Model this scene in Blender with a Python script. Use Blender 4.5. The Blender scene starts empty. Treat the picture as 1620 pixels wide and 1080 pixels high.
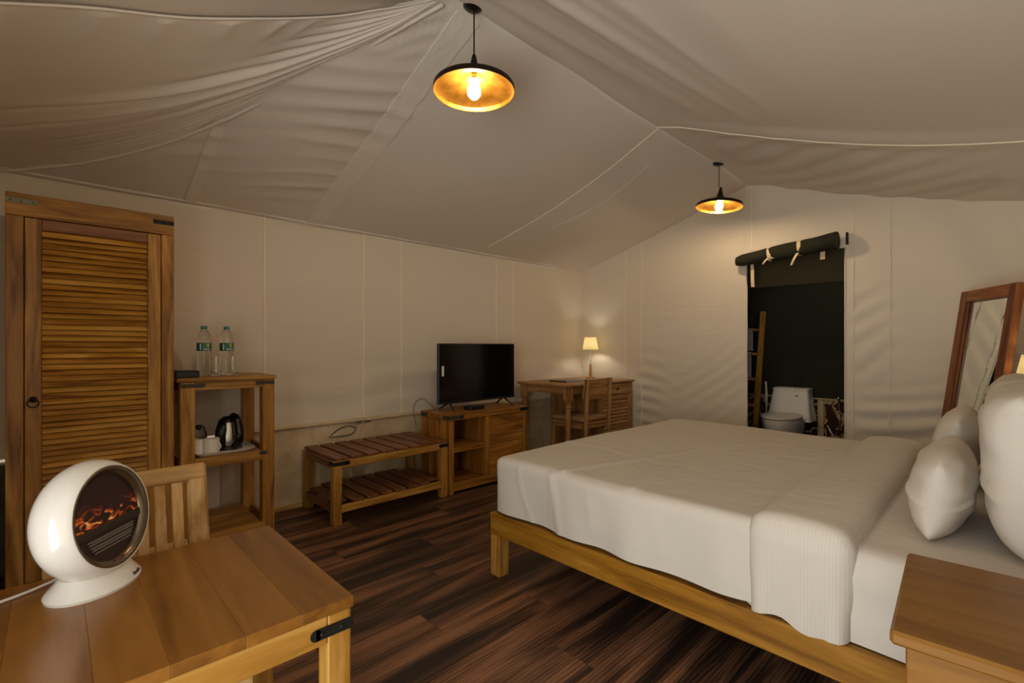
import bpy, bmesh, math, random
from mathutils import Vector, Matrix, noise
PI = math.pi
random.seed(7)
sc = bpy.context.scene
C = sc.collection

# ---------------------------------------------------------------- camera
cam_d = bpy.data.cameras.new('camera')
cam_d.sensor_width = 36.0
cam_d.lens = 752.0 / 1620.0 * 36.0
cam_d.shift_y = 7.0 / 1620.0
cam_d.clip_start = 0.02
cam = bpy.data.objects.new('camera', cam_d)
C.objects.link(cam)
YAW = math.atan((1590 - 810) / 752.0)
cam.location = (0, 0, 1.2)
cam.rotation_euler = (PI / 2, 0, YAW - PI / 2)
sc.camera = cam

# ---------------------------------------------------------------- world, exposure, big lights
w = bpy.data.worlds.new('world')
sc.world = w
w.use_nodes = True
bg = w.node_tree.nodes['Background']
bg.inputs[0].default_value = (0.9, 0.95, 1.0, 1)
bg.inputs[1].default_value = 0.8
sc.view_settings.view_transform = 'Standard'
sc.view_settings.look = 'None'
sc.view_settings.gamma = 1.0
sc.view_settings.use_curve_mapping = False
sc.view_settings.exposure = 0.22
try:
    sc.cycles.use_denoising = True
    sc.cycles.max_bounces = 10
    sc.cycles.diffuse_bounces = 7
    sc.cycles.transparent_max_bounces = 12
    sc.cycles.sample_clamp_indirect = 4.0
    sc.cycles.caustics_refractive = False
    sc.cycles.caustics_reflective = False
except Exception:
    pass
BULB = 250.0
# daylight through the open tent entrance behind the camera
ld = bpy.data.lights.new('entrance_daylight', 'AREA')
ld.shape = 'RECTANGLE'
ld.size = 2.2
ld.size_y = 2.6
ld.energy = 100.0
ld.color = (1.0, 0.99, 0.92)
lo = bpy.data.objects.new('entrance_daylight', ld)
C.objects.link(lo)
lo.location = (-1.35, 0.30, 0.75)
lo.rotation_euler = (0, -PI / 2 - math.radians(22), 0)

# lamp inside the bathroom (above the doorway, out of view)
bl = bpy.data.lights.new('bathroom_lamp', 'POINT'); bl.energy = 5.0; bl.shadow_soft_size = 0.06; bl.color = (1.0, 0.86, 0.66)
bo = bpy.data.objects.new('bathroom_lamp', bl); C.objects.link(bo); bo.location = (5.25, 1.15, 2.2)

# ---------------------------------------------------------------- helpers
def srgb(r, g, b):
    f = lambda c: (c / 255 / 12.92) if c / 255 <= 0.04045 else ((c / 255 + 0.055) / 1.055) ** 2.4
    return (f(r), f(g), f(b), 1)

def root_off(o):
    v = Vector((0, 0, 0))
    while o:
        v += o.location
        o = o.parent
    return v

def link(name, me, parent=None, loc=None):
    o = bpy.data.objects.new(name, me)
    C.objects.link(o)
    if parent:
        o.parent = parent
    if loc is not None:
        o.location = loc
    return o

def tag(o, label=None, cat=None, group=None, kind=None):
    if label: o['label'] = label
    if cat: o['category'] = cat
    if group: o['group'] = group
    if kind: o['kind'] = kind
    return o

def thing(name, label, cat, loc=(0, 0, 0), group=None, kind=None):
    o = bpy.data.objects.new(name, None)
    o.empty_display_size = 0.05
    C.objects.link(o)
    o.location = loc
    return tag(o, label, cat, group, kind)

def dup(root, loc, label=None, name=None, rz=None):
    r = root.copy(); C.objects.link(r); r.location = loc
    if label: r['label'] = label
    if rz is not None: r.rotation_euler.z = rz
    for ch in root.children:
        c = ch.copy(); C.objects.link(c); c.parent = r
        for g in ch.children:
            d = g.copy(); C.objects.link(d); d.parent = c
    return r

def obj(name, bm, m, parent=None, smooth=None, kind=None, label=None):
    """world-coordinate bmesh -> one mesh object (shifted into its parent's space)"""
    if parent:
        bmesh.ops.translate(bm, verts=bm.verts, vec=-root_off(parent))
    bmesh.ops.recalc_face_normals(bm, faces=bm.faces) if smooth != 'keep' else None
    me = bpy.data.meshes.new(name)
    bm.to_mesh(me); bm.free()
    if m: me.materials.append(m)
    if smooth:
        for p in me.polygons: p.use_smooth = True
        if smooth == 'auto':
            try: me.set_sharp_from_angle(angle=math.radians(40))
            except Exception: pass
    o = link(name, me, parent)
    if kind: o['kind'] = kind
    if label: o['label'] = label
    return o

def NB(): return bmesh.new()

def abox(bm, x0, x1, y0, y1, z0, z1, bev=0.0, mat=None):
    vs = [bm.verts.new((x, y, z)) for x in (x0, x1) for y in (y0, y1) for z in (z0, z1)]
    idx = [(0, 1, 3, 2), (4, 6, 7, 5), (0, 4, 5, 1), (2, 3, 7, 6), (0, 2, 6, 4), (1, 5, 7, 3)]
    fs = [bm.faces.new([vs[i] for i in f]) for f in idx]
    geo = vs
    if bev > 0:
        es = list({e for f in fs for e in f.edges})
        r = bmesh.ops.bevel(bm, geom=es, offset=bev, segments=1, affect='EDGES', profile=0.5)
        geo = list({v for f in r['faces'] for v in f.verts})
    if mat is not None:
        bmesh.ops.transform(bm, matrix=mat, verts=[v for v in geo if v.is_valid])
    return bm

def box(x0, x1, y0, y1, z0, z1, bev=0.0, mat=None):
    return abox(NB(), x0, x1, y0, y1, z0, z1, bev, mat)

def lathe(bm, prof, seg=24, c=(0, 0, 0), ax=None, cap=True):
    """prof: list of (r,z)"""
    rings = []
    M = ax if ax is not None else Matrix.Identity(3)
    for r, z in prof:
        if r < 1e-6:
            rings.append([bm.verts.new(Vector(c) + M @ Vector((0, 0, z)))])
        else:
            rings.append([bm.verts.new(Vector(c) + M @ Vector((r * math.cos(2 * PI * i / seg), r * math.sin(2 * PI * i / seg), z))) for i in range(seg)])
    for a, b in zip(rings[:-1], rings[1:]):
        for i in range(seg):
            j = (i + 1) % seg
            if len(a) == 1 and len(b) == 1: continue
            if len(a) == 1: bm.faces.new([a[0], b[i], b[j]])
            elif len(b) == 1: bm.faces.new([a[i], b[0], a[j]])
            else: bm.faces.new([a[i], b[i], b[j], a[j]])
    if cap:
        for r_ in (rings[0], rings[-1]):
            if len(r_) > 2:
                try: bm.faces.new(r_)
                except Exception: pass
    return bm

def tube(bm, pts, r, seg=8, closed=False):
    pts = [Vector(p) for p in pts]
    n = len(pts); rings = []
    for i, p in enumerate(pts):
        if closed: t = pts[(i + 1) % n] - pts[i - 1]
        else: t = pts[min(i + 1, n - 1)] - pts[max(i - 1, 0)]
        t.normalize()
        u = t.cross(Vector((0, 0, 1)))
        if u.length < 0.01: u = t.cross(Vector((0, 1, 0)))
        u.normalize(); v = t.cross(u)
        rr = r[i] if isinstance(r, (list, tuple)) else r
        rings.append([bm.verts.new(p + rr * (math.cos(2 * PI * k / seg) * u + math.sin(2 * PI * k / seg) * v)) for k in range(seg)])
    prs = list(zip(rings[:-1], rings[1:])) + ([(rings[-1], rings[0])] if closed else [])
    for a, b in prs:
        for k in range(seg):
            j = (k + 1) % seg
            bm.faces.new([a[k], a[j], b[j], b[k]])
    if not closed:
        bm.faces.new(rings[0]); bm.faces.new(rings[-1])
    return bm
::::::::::
- What you should do -
Take the data above and repeat it exactly, leaving each picture out.

- Result of this task -
Model this scene in Blender with a Python script. Use Blender 4.5. The Blender scene starts empty. Treat the picture as 1620 pixels wide and 1080 pixels high.
import bpy, bmesh, math, random
from mathutils import Vector, Matrix, noise
PI = math.pi
random.seed(7)
sc = bpy.context.scene
C = sc.collection

# ---------------------------------------------------------------- camera
cam_d = bpy.data.cameras.new('camera')
cam_d.sensor_width = 36.0
cam_d.lens = 752.0 / 1620.0 * 36.0
cam_d.shift_y = 7.0 / 1620.0
cam_d.clip_start = 0.02
cam = bpy.data.objects.new('camera', cam_d)
C.objects.link(cam)
YAW = math.atan((1590 - 810) / 752.0)
cam.location = (0, 0, 1.2)
cam.rotation_euler = (PI / 2, 0, YAW - PI / 2)
sc.camera = cam

# ---------------------------------------------------------------- world, exposure, big lights
w = bpy.data.worlds.new('world')
sc.world = w
w.use_nodes = True
bg = w.node_tree.nodes['Background']
bg.inputs[0].default_value = (0.9, 0.95, 1.0, 1)
bg.inputs[1].default_value = 0.8
sc.view_settings.view_transform = 'Standard'
sc.view_settings.look = 'None'
sc.view_settings.gamma = 1.0
sc.view_settings.use_curve_mapping = False
sc.view_settings.exposure = 0.22
try:
    sc.cycles.use_denoising = True
    sc.cycles.max_bounces = 10
    sc.cycles.diffuse_bounces = 7
    sc.cycles.transparent_max_bounces = 12
    sc.cycles.sample_clamp_indirect = 4.0
    sc.cycles.caustics_refractive = False
    sc.cycles.caustics_reflective = False
except Exception:
    pass
BULB = 250.0
# daylight through the open tent entrance behind the camera
ld = bpy.data.lights.new('entrance_daylight', 'AREA')
ld.shape = 'RECTANGLE'
ld.size = 2.2
ld.size_y = 2.6
ld.energy = 100.0
ld.color = (1.0, 0.99, 0.92)
lo = bpy.data.objects.new('entrance_daylight', ld)
C.objects.link(lo)
lo.location = (-1.35, 0.30, 0.75)
lo.rotation_euler = (0, -PI / 2 - math.radians(22), 0)

# lamp inside the bathroom (above the doorway, out of view)
bl = bpy.data.lights.new('bathroom_lamp', 'POINT'); bl.energy = 5.0; bl.shadow_soft_size = 0.06; bl.color = (1.0, 0.86, 0.66)
bo = bpy.data.objects.new('bathroom_lamp', bl); C.objects.link(bo); bo.location = (5.25, 1.15, 2.2)

# ---------------------------------------------------------------- helpers
def srgb(r, g, b):
    f = lambda c: (c / 255 / 12.92) if c / 255 <= 0.04045 else ((c / 255 + 0.055) / 1.055) ** 2.4
    return (f(r), f(g), f(b), 1)

def root_off(o):
    v = Vector((0, 0, 0))
    while o:
        v += o.location
        o = o.parent
    return v

def link(name, me, parent=None, loc=None):
    o = bpy.data.objects.new(name, me)
    C.objects.link(o)
    if parent:
        o.parent = parent
    if loc is not None:
        o.location = loc
    return o

def tag(o, label=None, cat=None, group=None, kind=None):
    if label: o['label'] = label
    if cat: o['category'] = cat
    if group: o['group'] = group
    if kind: o['kind'] = kind
    return o

def thing(name, label, cat, loc=(0, 0, 0), group=None, kind=None):
    o = bpy.data.objects.new(name, None)
    o.empty_display_size = 0.05
    C.objects.link(o)
    o.location = loc
    return tag(o, label, cat, group, kind)

def dup(root, loc, label=None, name=None, rz=None):
    r = root.copy(); C.objects.link(r); r.location = loc
    if label: r['label'] = label
    if rz is not None: r.rotation_euler.z = rz
    for ch in root.children:
        c = ch.copy(); C.objects.link(c); c.parent = r
        for g in ch.children:
            d = g.copy(); C.objects.link(d); d.parent = c
    return r

def obj(name, bm, m, parent=None, smooth=None, kind=None, label=None):
    """world-coordinate bmesh -> one mesh object (shifted into its parent's space)"""
    if parent:
        bmesh.ops.translate(bm, verts=bm.verts, vec=-root_off(parent))
    bmesh.ops.recalc_face_normals(bm, faces=bm.faces) if smooth != 'keep' else None
    me = bpy.data.meshes.new(name)
    bm.to_mesh(me); bm.free()
    if m: me.materials.append(m)
    if smooth:
        for p in me.polygons: p.use_smooth = True
        if smooth == 'auto':
            try: me.set_sharp_from_angle(angle=math.radians(40))
            except Exception: pass
    o = link(name, me, parent)
    if kind: o['kind'] = kind
    if label: o['label'] = label
    return o

def NB(): return bmesh.new()

def abox(bm, x0, x1, y0, y1, z0, z1, bev=0.0, mat=None):
    vs = [bm.verts.new((x, y, z)) for x in (x0, x1) for y in (y0, y1) for z in (z0, z1)]
    idx = [(0, 1, 3, 2), (4, 6, 7, 5), (0, 4, 5, 1), (2, 3, 7, 6), (0, 2, 6, 4), (1, 5, 7, 3)]
    fs = [bm.faces.new([vs[i] for i in f]) for f in idx]
    geo = vs
    if bev > 0:
        es = list({e for f in fs for e in f.edges})
        r = bmesh.ops.bevel(bm, geom=es, offset=bev, segments=1, affect='EDGES', profile=0.5)
        geo = list({v for f in r['faces'] for v in f.verts})
    if mat is not None:
        bmesh.ops.transform(bm, matrix=mat, verts=[v for v in geo if v.is_valid])
    return bm

def box(x0, x1, y0, y1, z0, z1, bev=0.0, mat=None):
    return abox(NB(), x0, x1, y0, y1, z0, z1, bev, mat)

def lathe(bm, prof, seg=24, c=(0, 0, 0), ax=None, cap=True):
    """prof: list of (r,z)"""
    rings = []
    M = ax if ax is not None else Matrix.Identity(3)
    for r, z in prof:
        if r < 1e-6:
            rings.append([bm.verts.new(Vector(c) + M @ Vector((0, 0, z)))])
        else:
            rings.append([bm.verts.new(Vector(c) + M @ Vector((r * math.cos(2 * PI * i / seg), r * math.sin(2 * PI * i / seg), z))) for i in range(seg)])
    for a, b in zip(rings[:-1], rings[1:]):
        for i in range(seg):
            j = (i + 1) % seg
            if len(a) == 1 and len(b) == 1: continue
            if len(a) == 1: bm.faces.new([a[0], b[i], b[j]])
            elif len(b) == 1: bm.faces.new([a[i], b[0], a[j]])
            else: bm.faces.new([a[i], b[i], b[j], a[j]])
    if cap:
        for r_ in (rings[0], rings[-1]):
            if len(r_) > 2:
                try: bm.faces.new(r_)
                except Exception: pass
    return bm

def tube(bm, pts, r, seg=8, closed=False):
    pts = [Vector(p) for p in pts]
    n = len(pts); rings = []
    for i, p in enumerate(pts):
        if closed: t = pts[(i + 1) % n] - pts[i - 1]
        else: t = pts[min(i + 1, n - 1)] - pts[max(i - 1, 0)]
        t.normalize()
        u = t.cross(Vector((0, 0, 1)))
        if u.length < 0.01: u = t.cross(Vector((0, 1, 0)))
        u.normalize(); v = t.cross(u)
        rr = r[i] if isinstance(r, (list, tuple)) else r
        rings.append([bm.verts.new(p + rr * (math.cos(2 * PI * k / seg) * u + math.sin(2 * PI * k / seg) * v)) for k in range(seg)])
    prs = list(zip(rings[:-1], rings[1:])) + ([(rings[-1], rings[0])] if closed else [])
    for a, b in prs:
        for k in range(seg):
            j = (k + 1) % seg
            bm.faces.new([a[k], a[j], b[j], b[k]])
    if not closed:
        bm.faces.new(rings[0]); bm.faces.new(rings[-1])
    return bm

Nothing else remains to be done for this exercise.